I say this for a simple reason. Exporting takes effort. You don’t export merely by waiting for a low exchange rate to make your products seem good value. You have to invest time and money in marketing and sales networks. So, will firms do this in response to the weak pound?

There’s a precedent for thinking not. In late 2008, sterling fell very sharply, and yet it’s hard to discern any significant improvement in net exports thereafter. This was because a combination of a lack of credit and deep pessimism about overseas demand stopped firms investing more in export effort.

Fortunately, these constraints on exporting have declined recently. The latest CBI survey found only five per cent of exporters constrained by credit and a surprisingly low 31 per cent constrained by “political and economic conditions abroad.”

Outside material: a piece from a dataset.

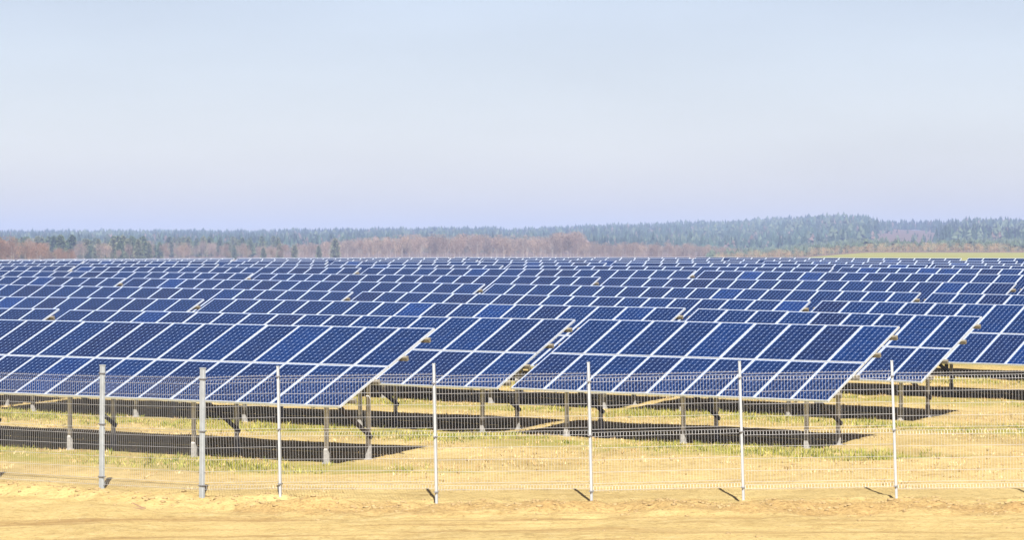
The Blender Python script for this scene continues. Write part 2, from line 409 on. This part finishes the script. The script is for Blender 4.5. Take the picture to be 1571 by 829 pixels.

However, something else might well prevent that increased export effort – ordinary exchange rate volatility. So far, sterling’s fall has been so small as to give exporters only a slight advantage. And there’s little point investing time and money to exploit a small edge if you think that there’s a chance that edge will be reversed by a rising exchange rate.

This helps explain why sterling’s fall after it was booted out of the exchange rate mechanism in 1992 led to a big jump in net exports – export volumes rose 25 per cent between 1992 and 1995 whilst imports grew just 15.5 per cent – whilst other exchange rate moves haven’t had such an effect. Exporters thought that devaluation was permanent – in fact it wasn’t, but that’s another tale - and so responded in a way they did not to other moves.

This reasonable fear that sterling might recover will, I suspect, prevent exports rising much. Which suggests sterling’s fall might do more to raise inflation than activity.

This will not, however, tell us that the economy is more supply-constrained that demand-constrained – but merely about the nature of exporting.

Nor does it mean that the Bank of England should try to stop sterling falling. Surely, one lesson from economic history – be it the 1960s or early 90s – is that attempts to manage exchange rates do more harm than good.

Instead, it reminds us of a general fact that makes economics both interesting and awkward. The response of exports to exchange rate moves is not a hard fact that can be captured by a single number. Instead, it varies from time to time depending upon what mechanisms are operating: the availability of credit, animal spirits, exchange rate expectations and so on. As I’ve said, economics is about mechanisms, not models.